You may have felt a sense of things moving along the banks of the River Trent and you’d be right. The first phase of the Waterside development finished in April 2016 and there’s a real feeling that it’s being connected by history, goodwill and a desire to tell different stories.
Environmentalist, historian and former Nottingham Post staff journalist Mark Patterson has produced a really rich insight into the people, places and history of the Trent Basin for Blueprint, the local partnership developer of environmental homes and workspaces.
Called Connecting City Life and Waterside Living there are 100 copies available to the first people to write in trentbasin@edenpr.co.uk If you want to have a look online there’s also a PDF
Public works built the two warehouses on the Trent Basin that contained all the trade that to and fro’d from Nottingham to Hull starting in May 1933.
Below is the plan of the warehouses built in 1933, demolished in 2012 by the Homes and Communities Agency that have formed the first phase of the new Blueprint plan for waterside living, commuting and working in the 21st century on the River Trent.
Connecting City Life and Waterside Mark Patterson Page 6
In Warehouses 1 and 2, Cadburys and Frys stored their cocoa, Hobson and Bampton, Sons and Knight stored Timber here. Raleigh bikes, Players cigarettes, dredged Trent grit, wheat, bagged flour, concrete, timber, paper, wire coils, bone meal, Finnish wood pulp, Norwegian ferro-silicon and Dutch strawboard, as well as tomatoes, fish and coconuts for funfairs…..’ to’d and fro’d down to the Humber along the Trent Basin, Connecting City Life and Waterside Living p11 By Mark Patterson
Connecting City Life and Waterside Living by Mark Patterson P6
Mark talks about the two warehouses in a very interesting way. He first came across them walking, cycling and running along the river, thought they looked like concrete relics of Stalingrad, wondered what they were and found them again through journalist work, in Jenny Syson’s Hinterland Project in 2008 where Helena Jonsdottir’s film of Reykjavik handyman Birgir dancing around glacial lakes ‘provided a portal to the common wilderness of Iceland’. Jennie’s canniness was to project this onto one of the derelict warehouses.
Connecting City Life and Waterside Living p26
Image courtesy of Left Lion May 15th 2013 Image David Perry Photographer/Designer
Mark says the book is a shaping narrative to give the whole of the new site some depth. Also a nice gift to the people who will move in. I think he’s written the story that could create new images that are much richer than the usual kind of marketing.

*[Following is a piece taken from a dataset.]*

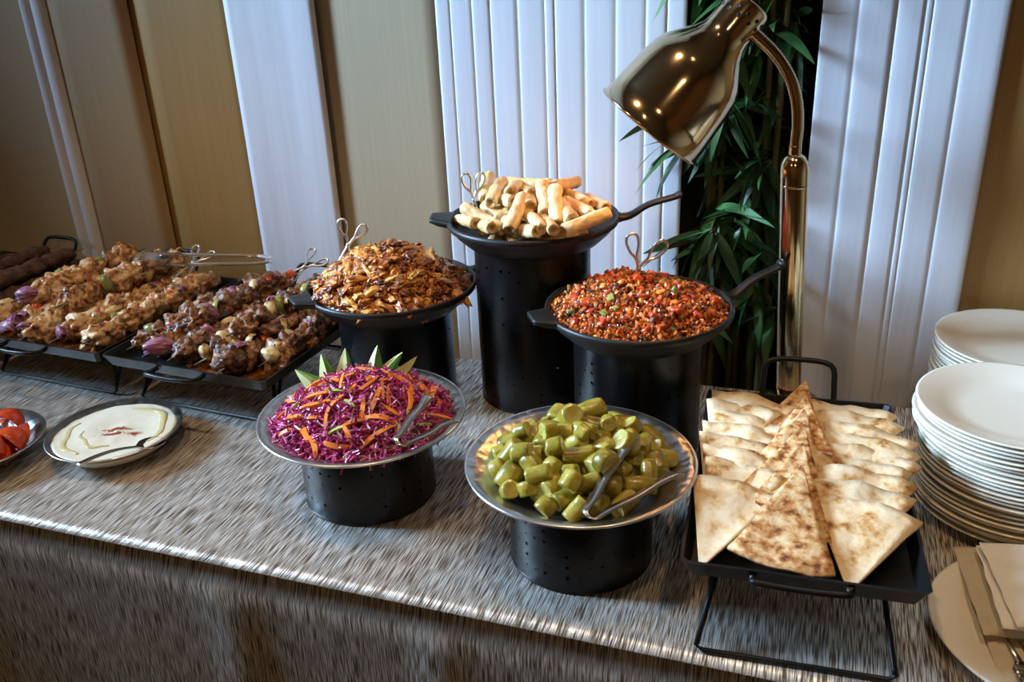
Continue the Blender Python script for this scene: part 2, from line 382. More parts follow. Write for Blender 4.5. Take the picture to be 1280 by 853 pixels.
drape('backdrop_panel', 0.22, 1.2, 1.613, [0.1, 0.4, 0.7], 0.004, M['brown'], 'brown fabric panel at right edge behind the plates', 'backdrop', soft=True, seed=9)

# table and cloth
TX0, TX1, TY0, TY1 = -2.35, 0.72, 0.785, 1.475
t = tag(empty('buffet_table', ((TX0 + TX1) / 2, (TY0 + TY1) / 2, 0)), 'long wooden buffet table hidden under the silver cloth', 'table')
mk('tabletop', xf(box(TX1 - TX0 - 0.02, TY1 - TY0 - 0.02, 0.03, 0.003), Matrix.Translation((0, 0, ZT - 0.036))), M['wood'], t, False)
lm = me('leg', *box(0.05, 0.05, ZT - 0.037, 0.004), M['wood'], False)
for sx in (-1, 1):
    for sy in (-1, 1): ob('leg', lm, t, (sx * (TX1 - TX0 - 0.2) / 2, sy * (TY1 - TY0 - 0.16) / 2, 0))

def tablecloth():
    nx = 260
    prof = []                                   # (y, z, arclength, drop)
    rb = 0.014
    for i in range(7): prof.append((TY1 + 0.004, 0.15 + (ZT - rb - 0.15) * i / 6, 1 - i / 6))
    for a in (30, 60, 90): prof.append((TY1 + 0.004 - rb + rb * math.cos(R(a)), ZT - rb + rb * math.sin(R(a)), 0))
    for i in range(1, 36): prof.append((TY1 - (TY1 - TY0) * i / 36, ZT, 0))
    for a in (90, 67, 45, 22, 0): prof.append((TY0 - 0.004 + rb - rb * math.cos(R(90 - a)) , ZT - rb + rb * math.sin(R(a)), 0))
    for i in range(1, 26): prof.append((TY0 - 0.004, (ZT - rb) - (ZT - rb - 0.03) * i / 25, i / 25))
    V, F, UV = [], [], []
    k = len(prof); s = 0; arc = [0]
    for i in range(1, k):
        s += math.hypot(prof[i][0] - prof[i - 1][0], prof[i][1] - prof[i - 1][1]); arc.append(s)
    folds = [(-0.715, 0.040, 0.020), (-0.40, 0.030, 0.014), (-1.25, 0.05, 0.016), (0.05, 0.04, 0.02), (-1.7, 0.05, 0.02)]
    for i in range(nx + 1):
        x = TX0 - 0.005 + (TX1 - TX0 + 0.01) * i / nx
        for j, (y, z, d) in enumerate(prof):
            yy, zz = y, z
            if d > 0:
                sgn = -1 if y < 1 else 1
                g = 0.0
                for fx, fw, fa in folds:
                    q = (x - fx + 0.05 * d * math.sin(fx * 9)) / fw
                    g += fa * math.exp(-q * q) * (0.25 + d) - 0.5 * fa * math.exp(-((q - 1.7) ** 2)) * d
                g += 0.012 * d * (noise.noise(Vector((x * 5, d * 1.5, 2))) + 0.5)
                yy += sgn * max(g, -0.003 * 0)
            else:
                zz += 0.0007 * noise.noise(Vector((x * 9, y * 9, 1)))
                zz += 0.0011 * math.exp(-((y - (0.845 + 0.01 * noise.noise(Vector((x * 14, 0, 0))))) / 0.004) ** 2)
                zz += 0.0014 * math.exp(-((x + 1.235 + 0.1 * (y - 1.1)) / 0.006) ** 2)
            V.append((x, yy, zz)); UV.append((x, arc[j]))
    for i in range(nx):
        for j in range(k - 1):
            F.append((i * k + j, i * k + j + 1, (i + 1) * k + j + 1, (i + 1) * k + j))
    m = me('tablecloth', V, F, M['cloth'])
    uv = m.uv_layers.new(name='UVMap')
    idx = [0] * len(m.loops); m.loops.foreach_get('vertex_index', idx)
    uv.data.foreach_set('uv', [c for q in idx for c in UV[q]])
    o = ob('tablecloth', m)
    s = o.modifiers.new('thickness', 'SOLIDIFY'); s.thickness = 0.0012; s.offset = -1
    tag(o, 'silver-brown shimmering thread tablecloth draped over the buffet table', 'tablecloth')
tablecloth()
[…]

What the book is really about though, is landscape, history and people. Talking to Mark I think about the landscape work of Martyn Williams, local West Bridgford photographer, Martyn works with local settings and images to give a much broader connection to the history of a place. Artists, like detectives, of space, place and time.
The story traces the history of trade in Nottingham from roman times till 1980s when the Trent Depot closed. It was an overlooked part of city’s history of the people who’d worked on the Hull Trade. The story in the Blueprint booklet could become a book that sets the record straight. Mark did an interview with Alan Robey, who grew up in Clifton on Radio Nottingham about the story of the Trent Basin earlier this week.
You can hear his questions. ‘Why has it disappeared… (think of the pollution now, HGVs, traffic accidents). Why have we lost that artery of trade? Short sighted views? John Prescott wanted to renew the canals, the heritage societies have created working railways and museums
I get the feeling that the parent environmentalist takes the journalist forward into new ground and this is the motivation behind Mark’s research and publication of two books on Roman Nottinghamshire and Roman Derbyshire (really interesting, conversational history packed with facts that make you think: ‘So that was how the Romans distributed their authority! Or not!) The books are published by Five Leaves Press 2011, 2012 and 2016)
On the Waterfront homes have been built by Wilmott Dixon and it’s called simply: Trent Basin. It’s a vision though that’s come from the dynamic Blueprint.
Blueprint has evolved out of a fearless approach to living and working innovation: an Igloo and Nottingham City as well as County council and Rushcliffe council vision that will draw in further community and retail innovation, undoubtedly. It will also enable first time buyers to tap into government assistance for home purchase (5% deposit, government low interest loan for 20% and 75% mortgages)
The Blueprint partnership and collaboration as well as the hard working estate agents Royston and Lund and FHP are bringing a new era of community, connection and accountability not just to this generation but to the generations who made it all possible.
The river knows this, the river knows everything.